Longtemps séparés, les deux Norvégiens de Kings Of Convenience déclarent leur dépendance sur un élégant album de folk-songs toujours hantées par les fantômes de la bossa-nova. Rencontre chaleureuse.
C’est, semble-t-il, la formule magique à laquelle on doit, depuis dix ans, le moindre morceau signé Erlend Øye et Eirik Glambek Bøe : “La première moitié de la composition est toujours très rapide, un jour au maximum. La seconde partie, en revanche, peut prendre des années. On ajoute des éléments, des arrangements, puis on attend quelques mois. On réécoute, et la plupart du temps on enlève tout ce qu’on avait ajouté. On ne conserve les éléments que s’ils nous paraissent intéressants six mois plus tard, et non sous le coup de la nouveauté. Si les chansons sont au final plutôt dépouillées sur l’album, elles ont en revanche porté plusieurs tenues avant d’en arriver là.”

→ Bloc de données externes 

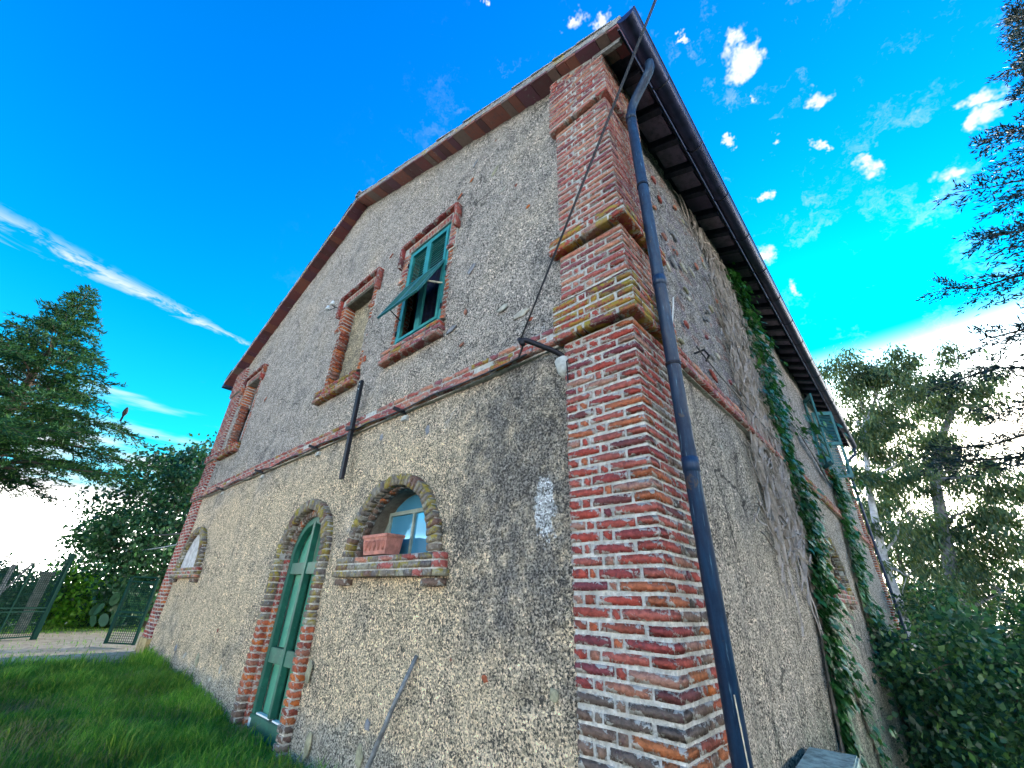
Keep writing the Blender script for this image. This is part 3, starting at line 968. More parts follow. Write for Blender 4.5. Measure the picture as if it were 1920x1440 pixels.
for k, (a, b_) in enumerate(((x0 + .108, cx - .052), (cx + .052, x1 - .108))):
    sme = None
    for i in range(15):
        zc = zm + .075 + i * .049
        if zc > z1 - .13: break
        s_ = MB(); s_.obox(((a + b_) / 2, .008, zc), ((b_ - a) / 2, 0, 0), (0, .006, .010), (0, -.004, .0024))
        s_.build('louvre_slat', 'frame_teal', sh)
# flap
ang = math.atan2(.335, .75)
fd = np.array([0, -math.sin(ang), -math.cos(ang)]); fn = np.array([0, -math.cos(ang), math.sin(ang)])
FL = .83
hg = np.array([cx, -.015, zm + .01])
fl = MB()
for s_ in (-1, 1):
    cc = hg + UX * s_ * .232
    fl.obox(cc + fd * FL / 2 - UX * .20, UX * .026, fd * FL / 2, fn * .014)
    fl.obox(cc + fd * FL / 2 + UX * .20, UX * .026, fd * FL / 2, fn * .014)
    for t in (.03, FL - .03): fl.obox(cc + fd * t, UX * .174, fd * .03, fn * .014)
flap = fl.build('shutter_flap', 'shutter_teal', sh)
for s_ in (-1, 1):
    for i in range(17):
        s2 = MB(); s2.obox(hg + UX * s_ * .232 + fd * (.085 + i * .0415), UX * .174, fd * .024 + fn * .006, fn * .003 - fd * .001)
        s2.build('flap_slat', 'shutter_teal', flap)
MB().bar(hg + UX * .42 + fd * .52 - fn * .02, (x1 - .06, .02, 3.78), .022, .018).build('prop_stick', 'pale_wood', sh)
MB().bar(hg - UX * .40 + fd * .60 - fn * .02, (x0 + .06, .02, 3.55), .012, .012).build('stay_iron', 'iron_black', sh)
for zz in (3.35, 4.0, 4.65):
    for xx in (x0 + .004, x1 - .004): MB().tube([(xx, -.012, zz - .04), (xx, -.012, zz + .04)], .011, 8).build('hinge', 'iron_black', sh)
cb = MB()
n = 26
V = []
for i in range(n + 1):
    u = cx - .5 + i / n; d = .22 + .025 * math.sin(i * 1.9)
    V += [(u, d, 3.0), (u, d + .01, 4.9)]
MB().add(V, [(2 * i, 2 * i + 2, 2 * i + 3, 2 * i + 1) for i in range(n)]).build('curtain', 'curtain_cloth', sh, smooth=True)

# side-wall upper window with its open shutters
y0, y1 = SWIN[0] - .5, SWIN[0] + .5
fr = MB(); fr.box(-.10, -.04, y0, y0 + .06, 3.12, 5.0); fr.box(-.10, -.04, y1 - .06, y1, 3.12, 5.0); fr.box(-.10, -.04, y0 + .06, y1 - .06, 4.94, 5.0); fr.box(-.10, -.04, y0 + .06, y1 - .06, 3.12, 3.18); fr.box(-.09, -.05, SWIN[0] - .03, SWIN[0] + .03, 3.18, 4.94)
sw = fr.build('side_window', 'frame_teal', house)
for a, b_ in ((y0 + .06, SWIN[0] - .03), (SWIN[0] + .03, y1 - .06)):
    MB().add([(-.07, a, 3.18), (-.07, b_, 3.18), (-.072, b_, 4.94), (-.072, a, 4.94)], [(0, 1, 2, 3)]).build('pane', 'window_glass', sw)
def leaf_shutter(yh, ang, sg):
    d = np.array([math.sin(ang), sg * -math.cos(ang), 0]); nn = np.array([-d[1], d[0], 0])
    o_ = np.array([.03, yh, 0])
    L = .5
    b = MB()
    for t in (.03, L - .03): b.obox(o_ + d * t + UZ * 4.06, d * .03, nn * .018, UZ * .94)
    for zz in (3.17, 4.06, 4.95): b.obox(o_ + d * L / 2 + UZ * zz, d * (L / 2 - .06), nn * .018, UZ * .05)
    lf = b.build('shutter_leaf', 'shutter_teal', sw)
    b = MB()
    for i in range(38):
        zz = 3.25 + i * .0435
        if abs(zz - 4.06) < .07: continue
        MB().obox(o_ + d * L / 2 + UZ * zz, d * (L / 2 - .06), nn * .016 + UZ * .014, UZ * .003).build('shutter_slat', 'shutter_teal', lf)
leaf_shutter(y0, rad(28), 1); leaf_shutter(y1, rad(62), -1)
MB().box(-.02, .10, y0 - .12, y1 + .12, 2.98, 3.10).build('side_window_sill', 'brick_lichen', house)

# the arched door -----------------------------------------------------------------------
dxc, dzc = DOOR
mb = MB()
for s_ in (-1, 1):
    a, b_ = sorted((dxc + s_ * .61, dxc + s_ * .735)); mb.box(a, b_, -.065, .02, -1.75, dzc)
    a, b_ = sorted((dxc + s_ * .535, dxc + s_ * .68)); mb.box(a, b_, .021, .20, -1.75, dzc)
n = 24; V = []; F = []
for i in range(n + 1):
    t = math.pi * i / n
    for r_, d in ((.735, -.065), (.61, -.065), (.61, .02), (.535, .02), (.535, .20), (.735, .20)): V.append((dxc + r_ * math.cos(t), d, dzc + r_ * math.sin(t)))
for i in range(n):
    for k in range(6): F.append((i * 6 + k, i * 6 + (k + 1) % 6, (i + 1) * 6 + (k + 1) % 6, (i + 1) * 6 + k))
mb.add(V, F)
dsur = mb.build('door_surround', 'lime_mortar', house)
for s_ in (-1, 1):
    nc = int((dzc + 1.72) / .0735)
    for i in range(nc):
        zc = dzc - (i + .5) * .0735
        low = zc < -.25 + jit(.25)
        xo = .670 + (.008 * max(0, (-zc - .3)) if s_ < 0 else 0)
        mm = 'brick_orange' if low and zc > -1.15 else ('brick_brown' if zc <= -1.15 else 'brick_moss')
        brick(dsur, (dxc + s_ * xo, -.025 + jit(.006), zc + jit(.003)), UX, UY, UZ, .150 + jit(.008), .125, .0735 - random.uniform(.010, .018), mm)
        brick(dsur, (dxc + s_ * .587, .085 + jit(.004), zc + jit(.003)), UX, UY, UZ, .13, .16, .0735 - random.uniform(.010, .018), 'brick_orange' if low else ('brick_brown' if random.random() < .5 else 'brick_red'))
N = 32
for i in range(N):
    t = math.pi * (i + .5) / N
    rv = UX * math.cos(t) + UZ * math.sin(t); tv = -UX * math.sin(t) + UZ * math.cos(t)
    c = np.array([dxc, -.028 + jit(.006), dzc]) + rv * (.675 + jit(.006))
    brick(dsur, c, tv, UY, rv, math.pi * .675 / N - .013, .12, .138, 'brick_moss')
    c = np.array([dxc, .085, dzc]) + rv * .587
    brick(dsur, c, tv, UY, rv, math.pi * .58 / N - .010, .16, .125, 'brick_brown')
DY = .105
db = MB()
HW = .545
def arch_strip(mb, r0, r1, ya, yb, t0=0, t1=math.pi, n=24):
    V = []; F = []
    for i in range(n + 1):
        t = t0 + (t1 - t0) * i / n
        for r_, d in ((r1, ya), (r0, ya), (r0, yb), (r1, yb)): V.append((dxc + r_ * math.cos(t), d, dzc + r_ * math.sin(t)))
    for i in range(n):
        for k in range(4): F.append((i * 4 + k, i * 4 + (k + 1) % 4, (i + 1) * 4 + (k + 1) % 4, (i + 1) * 4 + k))
    mb.add(V, F)
arch_strip(db, .44, HW, DY - .05, DY + .03)
for s_ in (-1, 1):
    a, b_ = sorted((dxc + s_ * .44, dxc + s_ * HW)); db.box(a, b_, DY - .05, DY + .03, -1.30, dzc)
door = db.build('arched_door', 'door_green', house, bevel=.006)
MB().box(dxc - .035, dxc + .035, DY - .058, DY + .02, -1.28, dzc + .47).build('centre_post', 'door_green', door, bevel=.005)
for za, zb in ((.22, .36), (-.78, -.62)):
    for a, b_ in ((dxc - .44, dxc - .036), (dxc + .036, dxc + .44)):
        MB().box(a, b_, DY - .045, DY + .02, za, zb).build('rail', 'door_green', door, bevel=.005)
MB().box(dxc - HW, dxc + HW, DY - .062, DY + .03, -1.75, -1.302).build('bottom_board', 'door_green', door, bevel=.006)
for a, b_ in ((dxc - .44, dxc - .035), (dxc + .035, dxc + .44)):
    for za, zb in ((-1.30, -.78), (-.62, .22)):
        MB().box(a, b_, DY + .045, DY + .065, za, zb).build('panel', 'panel_green', door)
    pv = [(a, DY + .045, .36), (b_, DY + .045, .36)]
    sgn = 1 if a > dxc else -1
    tt = np.linspace(0, math.pi / 2, 10)
    arc = [(dxc + sgn * .45 * math.cos(t), DY + .045, dzc + .45 * math.sin(t)) for t in tt]
    pv = [(dxc + sgn * .45, DY + .045, .36)] + arc + [(dxc, DY + .045, .36)]
    MB().add(pv, [tuple(range(len(pv)))]).build('panel', 'panel_green', door)
for a, b_ in ((dxc - .43, dxc - .05), (dxc + .05, dxc + .43)):
    MB().box(a, b_, DY - .03, DY + .02, -1.302, -1.285).build('drip_ledge', 'paper', door)
MB().box(dxc - .53, dxc - .46, DY - .066, DY - .063, -1.42, -1.34).build('paper_tag', 'paper', door)

# roof ------------------------------------------------------------------------------------
cs, sn = 1 / math.hypot(1, SL), SL / math.hypot(1, SL)
OV = .235                                    # verge overhang
EX = {1: .40, -1: -12.62}
rb = MB()
for s_, xe in EX.items():
    za = soffit(XR) + .045; zb = ZR - SL * abs(xe - XR) + .045
    V = [(XR, -OV + .01, za), (xe, -OV + .01, zb), (xe, HY1 + .2, zb), (XR, HY1 + .2, za)]
    V += [(a, b_, c + .05) for a, b_, c in V]
    rb.add(V, [(0, 1, 2, 3), (7, 6, 5, 4), (0, 4, 5, 1), (1, 5, 6, 2), (2, 6, 7, 3), (3, 7, 4, 0)])
roof = rb.build('roof', 'rafter_wood', house)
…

L’idée de Declaration of Dependence, le troisième album des Kings Of Convenience, a ainsi émergé il y a bientôt trois ans à Mexico, lors d’une soirée organisée par un ami commun. Jusqu’alors, les deux jeunes hommes ne se voyaient plus beaucoup : des projets parallèles (Kommode pour Glambek, The Whitest Boy Alive pour Erlend Øye) et des kilomètres (Erlend Øye ayant passé plus de cinq ans à Berlin) avaient contribué à éloigner les deux anciens compères. “Nous nous sommes retrouvés au Mexique. Nous nous sommes présenté des chansons et avons commencé à évoquer l’idée du nouvel album, explique Erlend Øye. De mon côté, j’ai eu envie de réhabiliter le concept de dépendance. Le principe d’indépendance est très à la mode depuis trente ou quarante ans, un peu comme le féminisme. Moi je pense que la solitude découle de l’indépendance et de la liberté, et qu’il est beau, au contraire, de dépendre de quelqu’un. Au départ, Eric était le bon chanteur dans le groupe, et ma voix ne fonctionnait pas seule. Aujourd’hui, c’est différent mais je trouve belle l’idée que nous avons dépendu l’un de l’autre.”
Ressortant la recette miracle découverte avec Quiet Is the New Loud en 2001, le duo continue de faire baigner ses folk-songs dans le grand bassin de la bossa-nova, et d’ériger un pont entre les ballades intimistes de l’Angleterre de Nick Drake et le Brésil de João Gilberto, osant même par instants quelques sonorités mandingues (24-25). Parvenant à concilier la chaleur des musiques latines avec l’élégance froide de la pop scandinave (Me in You), ce Declaration of Dependence semble avoir été pensé et conçu avec pour unique objectif de réchauffer les coeurs et les maisons. “Au départ, je pensais que la bossa-nova n’était rien d’autre que du easylistening, puis j’ai appris à voir combien cette musique avait une âme, un coeur.” Eux qui accordent tant d’importance à la nature et à l’environnement seront bien embêtés : avec ce troisième album, les Kings Of Convenience participent grandement au réchauffement de la planète.